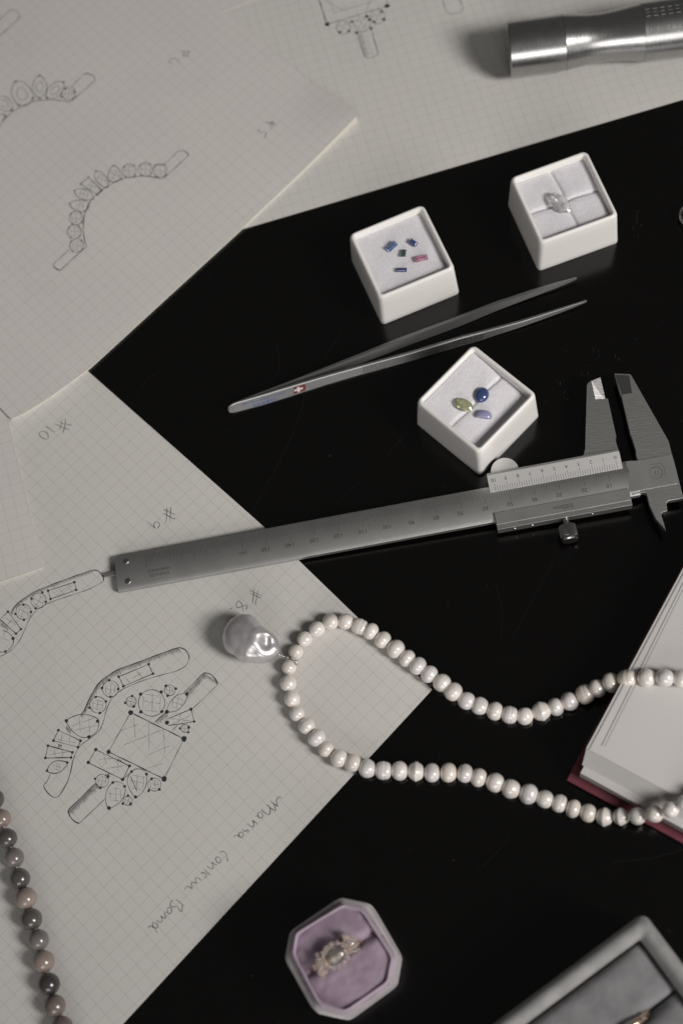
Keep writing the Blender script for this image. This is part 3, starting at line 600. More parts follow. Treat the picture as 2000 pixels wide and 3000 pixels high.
def cab(a, b, h, cut=None, n=28):
    R = [([(x*.7, y*.7) for x, y in oval(a, b, n)], 0)]
    for k in range(9):
        t = k/8*math.pi/2; R.append(([(x*max(.02, math.cos(t)), y*max(.02, math.cos(t))) for x, y in oval(a, b, n)], .25+h*math.sin(t)))
    if cut: R = [([(x, max(y, -b*cut)) for x, y in r_], z_) for r_, z_ in R]
    return R
gem_obj('cabochon_gem', 'deep blue rounded cabochon, uppermost of the three', 'gemstone', *c3(820, 618), 68, cab(3.4, 2.95, 2.2), M['g_cab'], smooth=True)
gem_obj('cabochon_gem', 'pale lavender half-moon stone, lowest of the three', 'gemstone', *c3(842, 845), -7, cab(3.4, 2.5, 1.9, .45), M['g_lav'], smooth=True)

# ------------------------------------------------------------------ tweezers
tw = thing('tweezers', 'grey steel gem tweezers lying on edge between the white boxes, red cross badge', 'tweezers', P(900, 1150))
TT, CT_, ST_ = math.tan(math.radians(27)), math.cos(math.radians(27)), math.sin(math.radians(27))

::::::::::

Direction:
Write out the lines from the start of the material to the line with "gem_obj('cabochon_gem', 'pale lavender", inclusive and exactly. Skip the pictures.

Task answer:
Keep writing the Blender script for this image. This is part 3, starting at line 600. More parts follow. Treat the picture as 2000 pixels wide and 3000 pixels high.
def cab(a, b, h, cut=None, n=28):
    R = [([(x*.7, y*.7) for x, y in oval(a, b, n)], 0)]
    for k in range(9):
        t = k/8*math.pi/2; R.append(([(x*max(.02, math.cos(t)), y*max(.02, math.cos(t))) for x, y in oval(a, b, n)], .25+h*math.sin(t)))
    if cut: R = [([(x, max(y, -b*cut)) for x, y in r_], z_) for r_, z_ in R]
    return R
gem_obj('cabochon_gem', 'deep blue rounded cabochon, uppermost of the three', 'gemstone', *c3(820, 618), 68, cab(3.4, 2.95, 2.2), M['g_cab'], smooth=True)
gem_obj('cabochon_gem', 'pale lavender half-moon stone, lowest of the three', 'gemstone', *c3(842, 845), -7, cab(3.4, 2.5, 1.9, .45), M['g_lav'], smooth=True)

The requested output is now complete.